### [DATA PROVIDED]
§ §

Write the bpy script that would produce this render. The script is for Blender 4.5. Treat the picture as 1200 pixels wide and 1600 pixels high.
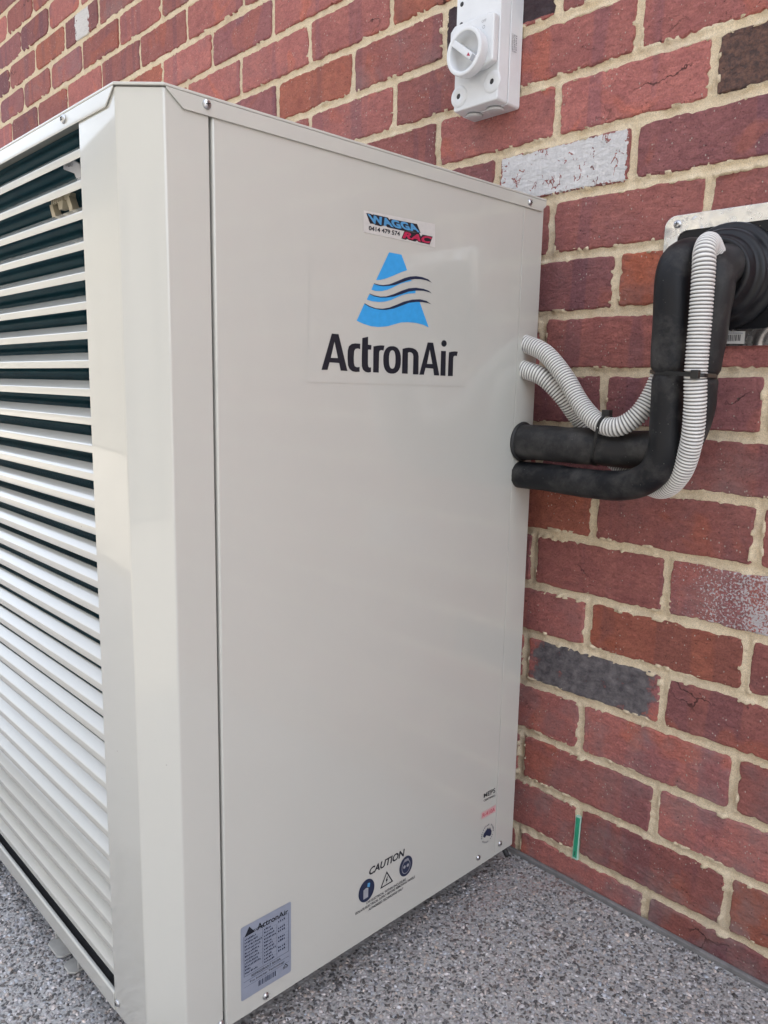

§ §

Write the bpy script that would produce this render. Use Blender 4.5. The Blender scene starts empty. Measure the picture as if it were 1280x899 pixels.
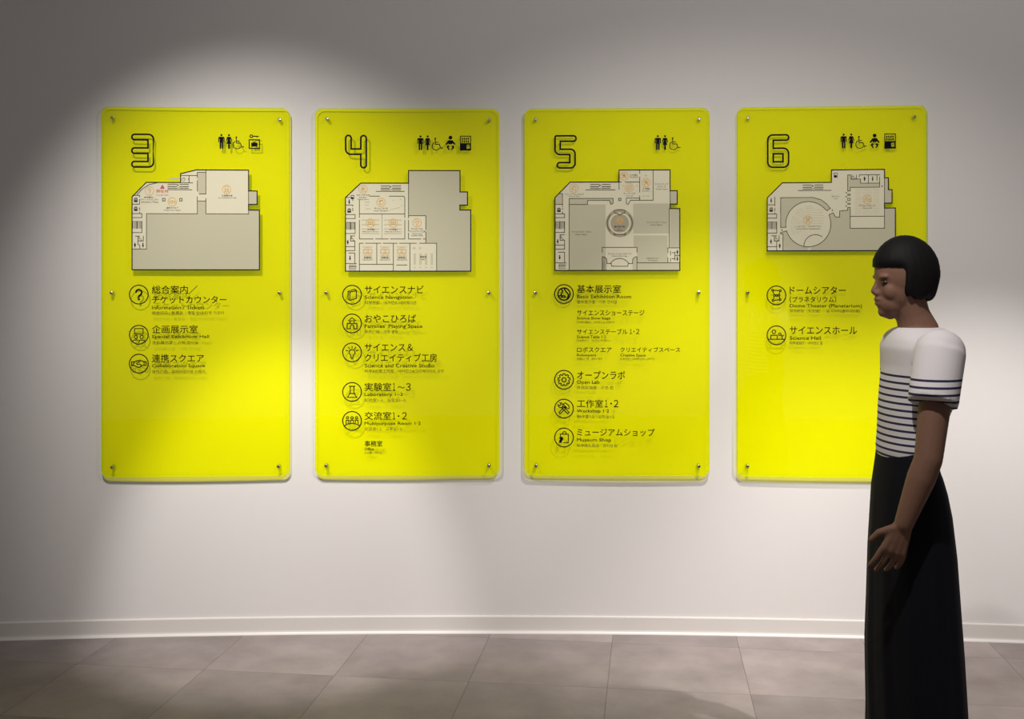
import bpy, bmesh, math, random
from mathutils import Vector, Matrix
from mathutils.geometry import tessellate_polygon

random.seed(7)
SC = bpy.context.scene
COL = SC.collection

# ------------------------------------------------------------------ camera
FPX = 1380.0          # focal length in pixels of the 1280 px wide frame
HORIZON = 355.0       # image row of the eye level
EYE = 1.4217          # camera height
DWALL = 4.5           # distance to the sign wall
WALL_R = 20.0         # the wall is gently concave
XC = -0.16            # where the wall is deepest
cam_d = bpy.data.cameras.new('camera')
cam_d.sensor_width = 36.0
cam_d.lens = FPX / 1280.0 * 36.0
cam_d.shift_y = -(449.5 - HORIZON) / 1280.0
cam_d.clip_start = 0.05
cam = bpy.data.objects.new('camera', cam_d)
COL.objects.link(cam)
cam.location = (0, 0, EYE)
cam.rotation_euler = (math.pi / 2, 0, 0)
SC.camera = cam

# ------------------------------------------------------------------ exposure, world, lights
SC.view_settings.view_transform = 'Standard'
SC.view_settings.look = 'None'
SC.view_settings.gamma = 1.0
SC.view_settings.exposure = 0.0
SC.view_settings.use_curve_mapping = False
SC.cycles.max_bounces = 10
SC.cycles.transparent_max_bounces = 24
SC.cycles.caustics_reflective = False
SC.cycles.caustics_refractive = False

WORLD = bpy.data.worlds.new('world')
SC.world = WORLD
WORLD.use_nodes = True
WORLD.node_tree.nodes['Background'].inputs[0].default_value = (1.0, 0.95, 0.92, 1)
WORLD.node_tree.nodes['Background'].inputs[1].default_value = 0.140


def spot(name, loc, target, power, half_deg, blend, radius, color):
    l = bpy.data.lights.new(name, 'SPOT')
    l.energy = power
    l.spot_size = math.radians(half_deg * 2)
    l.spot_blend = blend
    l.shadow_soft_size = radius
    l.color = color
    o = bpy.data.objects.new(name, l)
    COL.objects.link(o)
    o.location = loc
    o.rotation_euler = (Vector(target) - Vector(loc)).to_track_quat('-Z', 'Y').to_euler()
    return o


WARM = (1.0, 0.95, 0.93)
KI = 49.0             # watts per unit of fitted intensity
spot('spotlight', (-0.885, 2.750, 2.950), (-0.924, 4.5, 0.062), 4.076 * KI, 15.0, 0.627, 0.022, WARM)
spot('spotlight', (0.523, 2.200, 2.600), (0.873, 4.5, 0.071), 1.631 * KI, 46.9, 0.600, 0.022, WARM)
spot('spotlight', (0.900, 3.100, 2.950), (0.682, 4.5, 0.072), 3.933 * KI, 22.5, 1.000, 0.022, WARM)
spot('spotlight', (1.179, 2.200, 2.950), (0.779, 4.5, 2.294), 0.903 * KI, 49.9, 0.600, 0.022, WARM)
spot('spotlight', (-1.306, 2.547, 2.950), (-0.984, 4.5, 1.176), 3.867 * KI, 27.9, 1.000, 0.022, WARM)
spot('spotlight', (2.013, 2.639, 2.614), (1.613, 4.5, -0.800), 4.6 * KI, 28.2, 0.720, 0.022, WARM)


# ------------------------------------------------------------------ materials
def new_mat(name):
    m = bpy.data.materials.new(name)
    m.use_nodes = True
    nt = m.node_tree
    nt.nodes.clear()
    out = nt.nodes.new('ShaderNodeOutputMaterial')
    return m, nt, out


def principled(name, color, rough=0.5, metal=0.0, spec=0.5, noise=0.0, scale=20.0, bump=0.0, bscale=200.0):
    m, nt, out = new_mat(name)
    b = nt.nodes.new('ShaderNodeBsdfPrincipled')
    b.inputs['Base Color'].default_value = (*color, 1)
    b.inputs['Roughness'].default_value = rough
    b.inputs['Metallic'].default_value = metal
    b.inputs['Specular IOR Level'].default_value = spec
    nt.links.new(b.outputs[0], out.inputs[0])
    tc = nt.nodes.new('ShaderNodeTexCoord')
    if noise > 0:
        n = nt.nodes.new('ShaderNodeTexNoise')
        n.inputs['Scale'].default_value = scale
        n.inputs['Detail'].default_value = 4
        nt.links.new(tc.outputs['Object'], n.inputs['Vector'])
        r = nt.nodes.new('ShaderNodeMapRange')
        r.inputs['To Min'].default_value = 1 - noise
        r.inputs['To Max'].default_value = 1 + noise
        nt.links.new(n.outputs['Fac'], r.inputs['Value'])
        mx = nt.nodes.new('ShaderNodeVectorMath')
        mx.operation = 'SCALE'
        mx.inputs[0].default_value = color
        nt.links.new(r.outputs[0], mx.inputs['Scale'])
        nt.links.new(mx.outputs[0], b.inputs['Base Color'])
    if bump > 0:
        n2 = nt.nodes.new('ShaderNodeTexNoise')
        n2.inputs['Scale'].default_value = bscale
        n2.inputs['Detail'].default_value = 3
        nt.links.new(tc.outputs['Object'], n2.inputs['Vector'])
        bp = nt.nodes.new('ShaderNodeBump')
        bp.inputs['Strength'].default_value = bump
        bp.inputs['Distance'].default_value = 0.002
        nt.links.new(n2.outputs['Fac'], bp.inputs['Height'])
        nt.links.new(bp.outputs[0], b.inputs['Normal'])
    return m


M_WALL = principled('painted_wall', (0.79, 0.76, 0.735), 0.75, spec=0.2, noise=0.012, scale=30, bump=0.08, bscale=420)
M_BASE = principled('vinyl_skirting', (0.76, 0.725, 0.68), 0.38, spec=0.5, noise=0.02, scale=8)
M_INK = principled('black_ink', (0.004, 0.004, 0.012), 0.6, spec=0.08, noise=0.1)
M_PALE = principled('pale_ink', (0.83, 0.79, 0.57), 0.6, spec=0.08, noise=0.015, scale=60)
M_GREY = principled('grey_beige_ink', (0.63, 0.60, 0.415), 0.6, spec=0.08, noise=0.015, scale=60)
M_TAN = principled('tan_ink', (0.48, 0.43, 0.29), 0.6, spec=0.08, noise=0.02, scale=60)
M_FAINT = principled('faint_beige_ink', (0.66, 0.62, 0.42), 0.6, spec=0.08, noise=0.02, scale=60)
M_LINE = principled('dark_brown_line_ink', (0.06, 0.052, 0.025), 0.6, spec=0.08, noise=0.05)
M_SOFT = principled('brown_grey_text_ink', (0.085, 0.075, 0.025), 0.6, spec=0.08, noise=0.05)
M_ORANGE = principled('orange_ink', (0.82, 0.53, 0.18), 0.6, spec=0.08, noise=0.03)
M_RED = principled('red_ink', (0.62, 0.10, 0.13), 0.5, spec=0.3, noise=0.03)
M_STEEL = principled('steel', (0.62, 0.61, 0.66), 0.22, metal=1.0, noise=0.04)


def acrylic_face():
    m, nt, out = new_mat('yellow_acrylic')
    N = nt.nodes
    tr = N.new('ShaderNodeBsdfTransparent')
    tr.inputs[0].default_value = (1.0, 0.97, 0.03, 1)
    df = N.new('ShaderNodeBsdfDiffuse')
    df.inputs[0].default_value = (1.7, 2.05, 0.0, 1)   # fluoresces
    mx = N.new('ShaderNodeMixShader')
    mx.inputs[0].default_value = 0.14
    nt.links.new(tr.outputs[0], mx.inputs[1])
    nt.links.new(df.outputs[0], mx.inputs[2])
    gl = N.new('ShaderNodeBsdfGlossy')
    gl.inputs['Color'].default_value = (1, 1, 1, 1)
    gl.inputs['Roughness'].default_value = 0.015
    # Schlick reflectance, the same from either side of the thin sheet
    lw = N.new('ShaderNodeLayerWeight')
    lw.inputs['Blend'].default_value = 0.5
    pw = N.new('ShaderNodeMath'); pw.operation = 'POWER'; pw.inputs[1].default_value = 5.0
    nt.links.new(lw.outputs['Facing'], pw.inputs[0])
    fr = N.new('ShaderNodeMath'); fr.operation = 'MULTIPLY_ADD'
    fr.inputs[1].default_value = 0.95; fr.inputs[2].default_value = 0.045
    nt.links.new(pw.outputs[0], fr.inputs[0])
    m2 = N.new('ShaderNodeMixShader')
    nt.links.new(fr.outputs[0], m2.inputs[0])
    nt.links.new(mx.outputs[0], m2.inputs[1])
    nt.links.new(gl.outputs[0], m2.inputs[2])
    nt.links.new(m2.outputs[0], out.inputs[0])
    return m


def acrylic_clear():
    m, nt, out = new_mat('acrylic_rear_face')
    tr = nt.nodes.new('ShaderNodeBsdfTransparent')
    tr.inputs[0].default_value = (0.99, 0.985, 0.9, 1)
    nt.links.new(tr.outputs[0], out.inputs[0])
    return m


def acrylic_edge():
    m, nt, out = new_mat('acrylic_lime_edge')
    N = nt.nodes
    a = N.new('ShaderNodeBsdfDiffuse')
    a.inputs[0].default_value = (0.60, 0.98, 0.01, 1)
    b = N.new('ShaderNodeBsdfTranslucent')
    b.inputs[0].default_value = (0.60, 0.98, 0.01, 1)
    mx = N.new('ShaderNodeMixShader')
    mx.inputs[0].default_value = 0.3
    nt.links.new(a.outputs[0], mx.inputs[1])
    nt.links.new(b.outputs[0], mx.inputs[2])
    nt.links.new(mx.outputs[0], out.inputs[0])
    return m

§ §

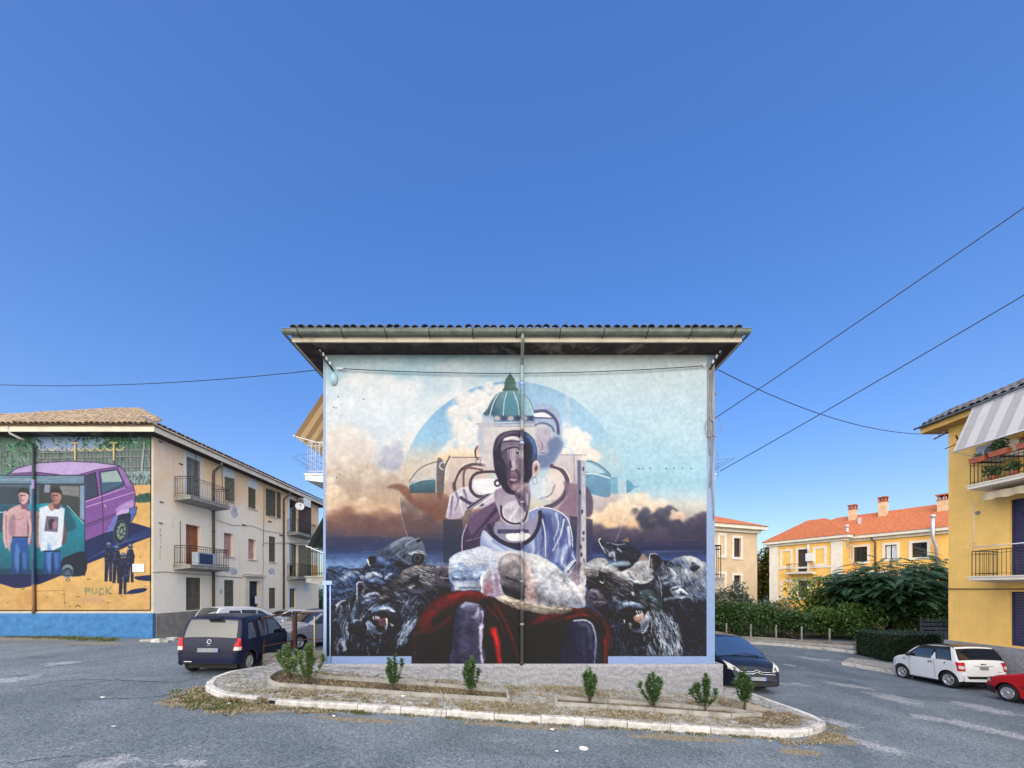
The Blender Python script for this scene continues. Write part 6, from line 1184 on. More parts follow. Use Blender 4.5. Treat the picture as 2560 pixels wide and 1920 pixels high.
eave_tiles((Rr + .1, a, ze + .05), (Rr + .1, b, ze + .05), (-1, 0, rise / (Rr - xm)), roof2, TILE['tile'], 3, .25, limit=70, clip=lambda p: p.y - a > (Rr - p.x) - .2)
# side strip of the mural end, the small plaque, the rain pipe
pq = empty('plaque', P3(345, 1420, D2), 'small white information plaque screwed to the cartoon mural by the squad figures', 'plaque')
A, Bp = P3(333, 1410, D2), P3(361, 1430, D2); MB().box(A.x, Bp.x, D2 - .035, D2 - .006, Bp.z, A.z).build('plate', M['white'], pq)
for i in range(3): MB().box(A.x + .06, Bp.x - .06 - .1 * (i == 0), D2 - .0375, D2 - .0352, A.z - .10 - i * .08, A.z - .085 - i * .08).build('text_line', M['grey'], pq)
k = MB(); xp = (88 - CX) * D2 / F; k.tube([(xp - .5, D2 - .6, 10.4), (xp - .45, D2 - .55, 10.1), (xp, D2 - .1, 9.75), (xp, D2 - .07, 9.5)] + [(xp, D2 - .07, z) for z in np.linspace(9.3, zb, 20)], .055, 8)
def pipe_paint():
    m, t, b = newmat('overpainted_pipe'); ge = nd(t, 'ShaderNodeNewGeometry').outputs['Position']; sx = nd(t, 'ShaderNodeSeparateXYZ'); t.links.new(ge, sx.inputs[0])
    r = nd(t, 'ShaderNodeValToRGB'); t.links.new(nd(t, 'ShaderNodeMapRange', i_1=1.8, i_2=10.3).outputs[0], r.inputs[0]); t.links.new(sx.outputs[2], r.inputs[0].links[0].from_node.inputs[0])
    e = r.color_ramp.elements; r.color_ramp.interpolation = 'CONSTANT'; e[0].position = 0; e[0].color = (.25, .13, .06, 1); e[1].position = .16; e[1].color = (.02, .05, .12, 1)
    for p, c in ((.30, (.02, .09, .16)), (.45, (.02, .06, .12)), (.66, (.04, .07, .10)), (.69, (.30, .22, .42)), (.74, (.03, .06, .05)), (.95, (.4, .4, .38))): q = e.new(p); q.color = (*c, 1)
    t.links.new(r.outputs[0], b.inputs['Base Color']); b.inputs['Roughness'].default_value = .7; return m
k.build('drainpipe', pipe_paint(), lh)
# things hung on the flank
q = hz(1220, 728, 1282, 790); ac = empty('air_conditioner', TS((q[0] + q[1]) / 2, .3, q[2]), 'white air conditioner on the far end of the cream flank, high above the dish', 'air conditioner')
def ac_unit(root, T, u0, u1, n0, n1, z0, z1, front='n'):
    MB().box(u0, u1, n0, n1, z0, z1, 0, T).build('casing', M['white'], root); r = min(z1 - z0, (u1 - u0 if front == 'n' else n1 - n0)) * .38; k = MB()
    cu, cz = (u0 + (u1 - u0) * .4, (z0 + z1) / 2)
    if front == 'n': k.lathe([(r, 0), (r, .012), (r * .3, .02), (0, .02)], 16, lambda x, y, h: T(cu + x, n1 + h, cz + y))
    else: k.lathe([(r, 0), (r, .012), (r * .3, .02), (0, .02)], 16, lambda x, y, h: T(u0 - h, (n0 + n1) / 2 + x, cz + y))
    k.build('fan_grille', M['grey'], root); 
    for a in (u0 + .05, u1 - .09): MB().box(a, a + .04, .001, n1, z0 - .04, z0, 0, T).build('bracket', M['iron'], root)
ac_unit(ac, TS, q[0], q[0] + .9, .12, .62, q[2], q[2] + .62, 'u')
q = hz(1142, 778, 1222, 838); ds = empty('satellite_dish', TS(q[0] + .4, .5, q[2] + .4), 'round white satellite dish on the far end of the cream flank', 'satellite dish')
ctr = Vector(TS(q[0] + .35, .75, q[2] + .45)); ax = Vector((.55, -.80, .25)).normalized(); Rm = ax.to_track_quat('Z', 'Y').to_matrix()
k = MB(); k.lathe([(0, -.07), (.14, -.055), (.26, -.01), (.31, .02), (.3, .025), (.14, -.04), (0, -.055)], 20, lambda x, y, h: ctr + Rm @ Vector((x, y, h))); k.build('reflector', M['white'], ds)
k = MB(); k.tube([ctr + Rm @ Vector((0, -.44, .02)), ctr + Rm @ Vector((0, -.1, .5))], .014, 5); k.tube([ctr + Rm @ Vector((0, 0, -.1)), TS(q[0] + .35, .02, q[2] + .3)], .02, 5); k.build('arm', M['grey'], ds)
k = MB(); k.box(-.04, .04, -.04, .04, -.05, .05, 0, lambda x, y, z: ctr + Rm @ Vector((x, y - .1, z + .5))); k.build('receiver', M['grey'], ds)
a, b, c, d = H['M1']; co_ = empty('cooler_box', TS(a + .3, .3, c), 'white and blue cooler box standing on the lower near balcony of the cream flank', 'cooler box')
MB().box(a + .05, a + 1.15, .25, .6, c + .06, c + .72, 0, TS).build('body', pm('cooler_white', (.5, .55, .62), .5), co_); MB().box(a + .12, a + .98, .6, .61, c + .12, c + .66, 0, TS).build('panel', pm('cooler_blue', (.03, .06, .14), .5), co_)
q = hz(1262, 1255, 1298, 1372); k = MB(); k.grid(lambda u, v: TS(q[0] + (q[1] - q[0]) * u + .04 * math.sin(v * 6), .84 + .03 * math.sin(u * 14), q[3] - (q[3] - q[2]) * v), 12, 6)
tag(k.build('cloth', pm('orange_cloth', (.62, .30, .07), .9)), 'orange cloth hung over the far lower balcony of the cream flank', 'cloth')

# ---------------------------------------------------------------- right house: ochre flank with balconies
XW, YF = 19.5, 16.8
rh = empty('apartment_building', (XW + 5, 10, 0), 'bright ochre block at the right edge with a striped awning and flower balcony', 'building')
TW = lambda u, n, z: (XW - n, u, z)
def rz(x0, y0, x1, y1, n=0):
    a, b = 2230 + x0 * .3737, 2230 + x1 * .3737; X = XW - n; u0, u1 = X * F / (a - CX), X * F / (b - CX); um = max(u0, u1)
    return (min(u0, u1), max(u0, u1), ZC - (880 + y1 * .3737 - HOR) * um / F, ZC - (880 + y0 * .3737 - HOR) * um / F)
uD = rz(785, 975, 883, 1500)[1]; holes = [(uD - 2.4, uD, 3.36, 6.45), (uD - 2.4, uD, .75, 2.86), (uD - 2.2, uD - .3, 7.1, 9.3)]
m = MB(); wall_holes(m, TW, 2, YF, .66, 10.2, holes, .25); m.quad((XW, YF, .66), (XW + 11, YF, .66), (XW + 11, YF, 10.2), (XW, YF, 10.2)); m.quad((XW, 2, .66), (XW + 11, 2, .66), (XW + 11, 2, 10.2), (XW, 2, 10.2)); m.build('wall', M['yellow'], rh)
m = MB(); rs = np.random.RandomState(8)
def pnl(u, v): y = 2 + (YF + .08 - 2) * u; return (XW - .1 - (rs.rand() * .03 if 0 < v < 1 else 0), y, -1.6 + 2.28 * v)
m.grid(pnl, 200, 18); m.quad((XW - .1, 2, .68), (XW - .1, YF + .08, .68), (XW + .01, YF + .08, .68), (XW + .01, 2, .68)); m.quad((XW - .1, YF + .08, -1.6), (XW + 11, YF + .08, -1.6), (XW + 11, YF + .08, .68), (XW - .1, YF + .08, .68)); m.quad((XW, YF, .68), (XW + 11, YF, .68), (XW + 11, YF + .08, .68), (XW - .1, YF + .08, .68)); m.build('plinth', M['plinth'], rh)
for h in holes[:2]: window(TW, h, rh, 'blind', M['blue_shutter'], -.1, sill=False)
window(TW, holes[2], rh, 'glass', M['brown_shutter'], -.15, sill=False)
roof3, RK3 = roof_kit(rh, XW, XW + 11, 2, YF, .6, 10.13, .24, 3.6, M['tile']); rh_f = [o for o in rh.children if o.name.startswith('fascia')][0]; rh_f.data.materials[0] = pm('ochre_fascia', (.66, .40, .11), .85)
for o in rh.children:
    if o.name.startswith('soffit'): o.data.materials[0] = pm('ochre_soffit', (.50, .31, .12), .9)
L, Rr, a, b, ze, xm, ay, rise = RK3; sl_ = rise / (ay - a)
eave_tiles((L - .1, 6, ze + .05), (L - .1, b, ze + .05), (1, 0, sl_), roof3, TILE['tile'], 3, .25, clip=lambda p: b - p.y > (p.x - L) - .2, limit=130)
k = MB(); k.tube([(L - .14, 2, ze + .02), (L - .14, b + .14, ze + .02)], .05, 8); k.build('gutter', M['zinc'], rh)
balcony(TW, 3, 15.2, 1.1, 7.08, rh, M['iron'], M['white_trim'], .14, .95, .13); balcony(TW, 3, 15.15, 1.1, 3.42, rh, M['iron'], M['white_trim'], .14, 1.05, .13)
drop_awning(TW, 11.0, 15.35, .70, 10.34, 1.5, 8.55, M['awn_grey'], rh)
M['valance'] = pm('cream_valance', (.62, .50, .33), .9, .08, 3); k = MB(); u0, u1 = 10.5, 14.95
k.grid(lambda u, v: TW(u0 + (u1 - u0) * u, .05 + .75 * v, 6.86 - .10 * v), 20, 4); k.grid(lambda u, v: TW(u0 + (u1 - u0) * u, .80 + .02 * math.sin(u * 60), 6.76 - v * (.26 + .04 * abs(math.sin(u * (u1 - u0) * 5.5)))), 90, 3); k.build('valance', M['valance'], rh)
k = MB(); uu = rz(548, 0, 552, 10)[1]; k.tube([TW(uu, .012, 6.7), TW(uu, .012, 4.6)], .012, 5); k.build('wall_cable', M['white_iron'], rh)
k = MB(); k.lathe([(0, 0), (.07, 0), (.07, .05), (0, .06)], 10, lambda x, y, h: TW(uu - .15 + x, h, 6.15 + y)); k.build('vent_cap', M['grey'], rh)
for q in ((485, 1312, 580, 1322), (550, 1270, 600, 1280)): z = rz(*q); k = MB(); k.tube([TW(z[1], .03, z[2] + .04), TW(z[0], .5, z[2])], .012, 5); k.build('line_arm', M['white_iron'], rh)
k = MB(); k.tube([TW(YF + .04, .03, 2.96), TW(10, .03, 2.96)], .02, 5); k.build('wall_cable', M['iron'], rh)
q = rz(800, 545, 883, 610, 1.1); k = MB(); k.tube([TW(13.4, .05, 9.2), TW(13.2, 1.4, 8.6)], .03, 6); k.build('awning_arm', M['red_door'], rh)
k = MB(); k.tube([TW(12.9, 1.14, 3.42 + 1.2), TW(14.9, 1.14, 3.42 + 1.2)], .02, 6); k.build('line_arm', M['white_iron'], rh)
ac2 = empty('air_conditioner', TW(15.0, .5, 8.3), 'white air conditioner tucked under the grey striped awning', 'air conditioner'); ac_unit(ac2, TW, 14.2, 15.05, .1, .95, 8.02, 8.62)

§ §

### [YOUR INSTRUCTIONS]
Skip all pictures. Output only the lines from the one containing "Write the bpy script that would produce this render. Use" to the one containing "COL = SC.collection", both lines included.

### [WORKED ANSWER]
Write the bpy script that would produce this render. Use Blender 4.5. The Blender scene starts empty. Measure the picture as if it were 1280x899 pixels.
import bpy, bmesh, math, random
from mathutils import Vector, Matrix
from mathutils.geometry import tessellate_polygon

random.seed(7)
SC = bpy.context.scene
COL = SC.collection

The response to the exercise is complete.